A more important revelation comes through further review of the charts. By considering any column for the flow of a single-Sprint Agile project, the phases and steps performed in the Agile project parallel a Waterfall project. In a very real sense, looking at an Agile project as a series of short-term, narrowly-scoped Waterfall projects can make sense. From this perspective, the project manager can focus on the small nomenclature and procedure differences rather than be overwhelmed by imaginary chasms between the two methodologies.
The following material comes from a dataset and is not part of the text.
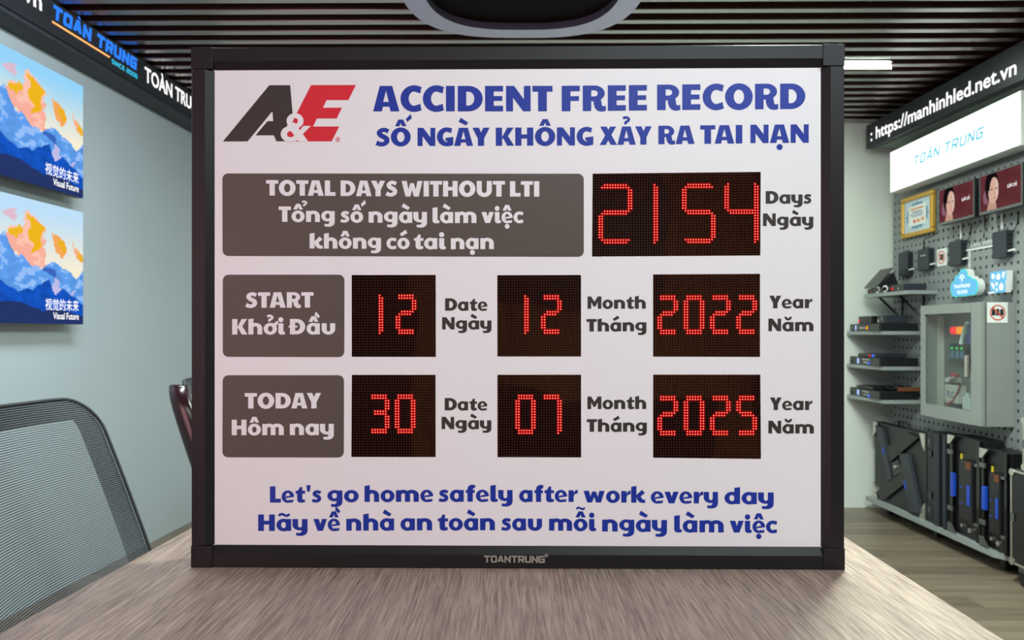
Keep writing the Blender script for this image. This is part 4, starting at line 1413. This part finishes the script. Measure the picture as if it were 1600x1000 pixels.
prohib('small white prohibition sign on the pegboard between controller boxes', 2.549, 4.415, 1.637, RW, .102)
prohib('white prohibition sign with red ring on the side of the grey cabinet', 2.459, 3.7755, 1.292, 0, .104, 3)

# cloud sign and icon sign
cs = rthing('cloud_sign', 'backlit blue cloud-shaped sign on the pegboard above the cabinet', 'sign', 2.485, 4.10, 1.388)
CL = []
circ = [(-.075, .050, .048), (-.055, .088, .036), (-.005, .112, .043), (.045, .078, .034), (.082, .050, .046)]
pts = [(-.085, 0)]
N = 160
from math import cos, sin
def cloud(scale, N=90):
    out = []
    for k in range(N):
        a = 2 * PI * k / N
        d = Vector((cos(a), sin(a)))
        c = Vector((0, .055))
        best = 0
        for (x, z, r) in circ + [(-.04, .04, .036), (0, .05, .05), (.04, .04, .036)]:
            o = Vector((x, z)) - c
            pr_ = o.dot(d)
            disc = r * r - (o.length_squared - pr_ * pr_)
            if disc > 0: best = max(best, pr_ + math.sqrt(disc))
        if d.y < 0: best = min(best, .053 / -d.y)
        out.append((c.x + d.x * best * scale, c.y + d.y * best * scale))
    return out
B().prism(cloud(1.0), .002, .038).build('body', M['white_plastic'], cs)
B().prism(cloud(1.0), 0, .0018).build('rim', M['e_cloud_rim'], cs)
fc = B().prism(cloud(.92), -.002, -.0002).build('face', M['e_cloud'], cs)
label_text('lettering', 'TOANTRUNG', M['e_cloud_white'], fc, -.085, .062, .050, .070, -.003, .05)
label_text('lettering', 'CLOUD', M['e_cloud_white'], fc, -.055, .040, .018, .038, -.003, .05)
b = B()
text_sheet(b, [[A(-.01, .095, .028, .028, .021, .021, 20, 160)], [A(-.01, .095, .016, .016, .009, .009, 20, 160)], [DOT(-.01, .095, .006)], [R(-.012, .078, -.008, .095)]], lambda a, c: (a, c), -.003)
b.build('antenna_symbol', M['e_cloud_white'], fc)

ic = rthing('icon_sign', 'backlit sign of two blue picture tiles right of the cloud', 'sign', 2.50, 3.815, 1.395)
B().box(-.08, .045, .002, .035, .012, .112).build('body', M['white_plastic'], ic)
B().box(-.022, .06, -.012, .016, 0, .062).build('body', M['white_plastic'], ic)
f1 = B().box(-.08, .045, -.0, .0018, .012, .112).build('face', M['e_cloud'], ic)
f2 = B().box(-.022, .06, -.015, -.0125, 0, .062).build('face', M['e_cloud'], ic)
b = B()
text_sheet(b, [[DOT(-.055, .088, .014)], [[(-.03, .09), (-.012, .104), (.005, .085), (-.005, .066), (-.03, .072)]], [[(.015, .08), (.03, .07), (.04, .105), (.018, .105)]], [[(-.075, .05), (-.06, .058), (-.03, .03), (-.05, .02)]], [[(-.05, .07), (-.03, .06), (-.035, .05)]]], lambda a, c: (a, c), -.0008)
b.build('tile_print', M['e_cloud_white'], f1)
b = B()
text_sheet(b, [[DOT(-.004, .046, .010)], [[(.012, .03), (.03, .052), (.05, .035), (.045, .012), (.02, .012)]], [[(-.015, .01), (-.005, .028), (.008, .01)]]], lambda a, c: (a, c), -.0158)
b.build('tile_print', M['e_cloud_white'], f2)
B().box(-.09, -.024, -.004, .0, .0, .008).build('light_strip', M['e_cloud_white'], ic)

# ------------------------------------------------------------------ shelves and their devices
def shelf(label, xa, yn, yf, z, brackets):
    t = thing('corner_shelf', label, 'shelf', group='grey shelves in the corner')
    pts = [(xa, yf), (xa + .03, yn + .0), (2.549, yn), (2.549, yf)]
    B().prism(pts, z - .022, z, axis='z').build('board', M['shelf'], t)
    if brackets:
        for yb in brackets:
            B().tube([(xa + .05, yb, z - .022), (2.53, yb, z - .16), ], .007, 6).tube([(2.54, yb, z - .022), (2.54, yb, z - .18)], .006, 6).build('bracket', M['black'], t)
    return t


shelf('topmost grey shelf in the corner, carrying the tablet stand', 2.34, 4.46, 4.95, 1.445, (4.85, 4.6))
shelf('second grey shelf from the top in the corner', 2.27, 4.60, 5.05, 1.20, None)
shelf('third grey shelf from the top in the corner', 2.27, 4.60, 5.05, .98, None)
shelf('lowest grey shelf in the corner', 2.27, 4.60, 5.05, .773, None)


def device(label, x0, x1, y0, y1, z, h, m, lights=(), cat='device', name='rack_unit', group=None, knobs=0):
    """block on a shelf; lights: (u along the long side 0..1 from far end, v height 0..1, material, half width, half height)"""
    t = thing(name, label, cat, (x0, (y0 + y1) / 2, z), 0, group)
    W_ = (y1 - y0)
    box('case', m, t, 0, x1 - x0, -W_ / 2, W_ / 2, 0, h, bev=.003)
    box('front_plate', M['black_gloss'], t, -.004, -.0005, -W_ / 2 + .004, W_ / 2 - .004, .003, h - .003)
    for (u, v, mm, a, c) in lights:
        yq = W_ / 2 - u * W_
        box('indicator', mm, t, -.0065, -.0045, yq - a, yq + a, v * h - c, v * h + c)
    return t


# shelf 1
device('flat black player beside the tablet stand on the top shelf', 2.355, 2.50, 4.72, 4.93, 1.445, .035, M['black'], ((.25, .5, M['orange_brown'], .02, .006),), 'device', 'media_player')
device('dark blue switch with a red light on the top shelf', 2.37, 2.50, 4.49, 4.68, 1.445, .042, M['dark_case'], ((.25, .45, M['e_red'], .007, .007), (.62, .35, M['silver'], .004, .006)), 'device', 'network_switch')
ts = thing('tablet_stand', 'black tablet leaning back on a wedge stand on the top shelf', 'tablet', (2.36, 4.85, 1.481))
B().prism([(.0, 0), (.14, 0), (.10, .10)], -.05, .05).build('wedge', M['black'], ts)
q = B().box(-.005, .16, -.075, .075, 0, .012, bev=.003).build('tablet', M['steel'], ts); q.rotation_euler = (0, math.radians(-48), 0); q.location = (-.022, 0, .002)
q = B().box(.005, .15, -.068, .068, .0121, .0135).build('tablet_glass', M['black_gloss'], ts); q.rotation_euler = (0, math.radians(-48), 0); q.location = (-.022, 0, .002)
for k, (yq, lb_) in enumerate(((4.80, 'white cable loop on the top shelf, nearer the tablet'), (4.70, 'white cable loop on the top shelf, beside the dark blue switch'))):
    B_ = B().tube([(2.353 + .0, yq + .03 * math.cos(a), 1.467 + .018 * math.sin(a)) for a in [PI * .3 + i * PI * 1.3 / 10 for i in range(11)]], .005, 8)
    tag(B_.build('cable', M['white_plastic']), lb_, 'cable', 'white cables on the top shelf')
# shelf 2
device('black rack processor with blue knob and amber light, second shelf', 2.285, 2.52, 4.62, 5.03, 1.20, .048, M['black'],
       ((.10, .5, M['steel'], .012, .014), (.22, .5, M['e_disp'], .009, .016), (.44, .45, M['silver'], .045, .004), (.60, .45, M['e_amber'], .009, .010)))
device('small black box with a red light on the rack processor', 2.31, 2.50, 4.78, 4.96, 1.249, .05, M['black'], ((.08, .4, M['e_red'], .006, .008), (.62, .4, M['black'], .03, .016)), 'device', 'receiver_box')
device('grey adaptor box beside the receiver on the second shelf', 2.33, 2.47, 4.65, 4.76, 1.249, .05, M['dark_case'], ((.3, .35, M['silver'], .008, .008), (.7, .6, M['steel'], .01, .01)), 'device', 'adaptor_box')
# shelf 3 and 4
for z, nm, lab in ((.98, 'third', 'slim black box with red and blue lights'), (.773, 'lowest', 'flat black tray')):
    device('black rack processor with pale blue display on the %s shelf' % nm, 2.285, 2.52, 4.62, 5.03, z, .052, M['black'],
           ((.30, .5, M['e_disp'], .012, .017), (.56, .72, M['silver'], .045, .003), (.56, .36, M['silver'], .03, .003), (.66, .3, M['e_bluel'], .009, .007), (.06, .3, M['black'], .012, .01)))
device('slim black box with red and blue lights on the third shelf', 2.31, 2.5, 4.72, 4.97, .98 + .053, .022, M['dark_case'], ((.68, .5, M['e_red'], .006, .006), (.86, .5, M['e_bluel'], .012, .007)), 'device', 'media_player')
device('flat black box on the processor of the lowest shelf', 2.31, 2.5, 4.76, 4.99, .773 + .053, .016, M['black'], (), 'device', 'media_player')
tag(B().tube([(2.42 + .05 * math.cos(a), 4.70 + .05 * math.sin(a), .846 + .010 * math.sin(3 * a)) for a in [i * 2 * PI / 20 for i in range(20)]], .006, 8).build('cable', M['black']), 'coiled black cable on the lowest shelf', 'cable')
tag(box('card_box', M['orange_brown'], None, 2.40, 2.53, 4.61, 4.645, .826, .850, bev=.003), 'small orange-brown card box on the lowest shelf', 'box')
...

Furthermore, the project manager can begin to take the better attributes from one methodology and apply it within the other, or (better yet) can synthesize a new hybrid methodology that best suits the project types, resources, technologies and organization.

agile-wf-flowsTo further clarify the how tasks align, the chart to the right shows how the phases of Waterfall project and Agile sprint compare.

In the Agile methodology, the Plan phase takes the concept and high-level analysis, along with prioritization, to define the sprint. Final analysis, design, build and test are completed in the Execute phase. Then the completed code is deployed into either the Stage or Production environment.

While this may be a simplified version of the many different variations of the Agile methodology being implemented throughout the IT industry, the basic premise holds true. The processes that a requirement must go through in order to assure that the functionality and reliability of the system meets or exceeds customer expectations are the same.

By understanding the processes that every requirement must successfully go through, and then applying them in a bottom-up analysis to create the project, the mystery and confusion that accompanies project management is eliminated, allowing for a project manager to move easily between Waterfall and Agile projects.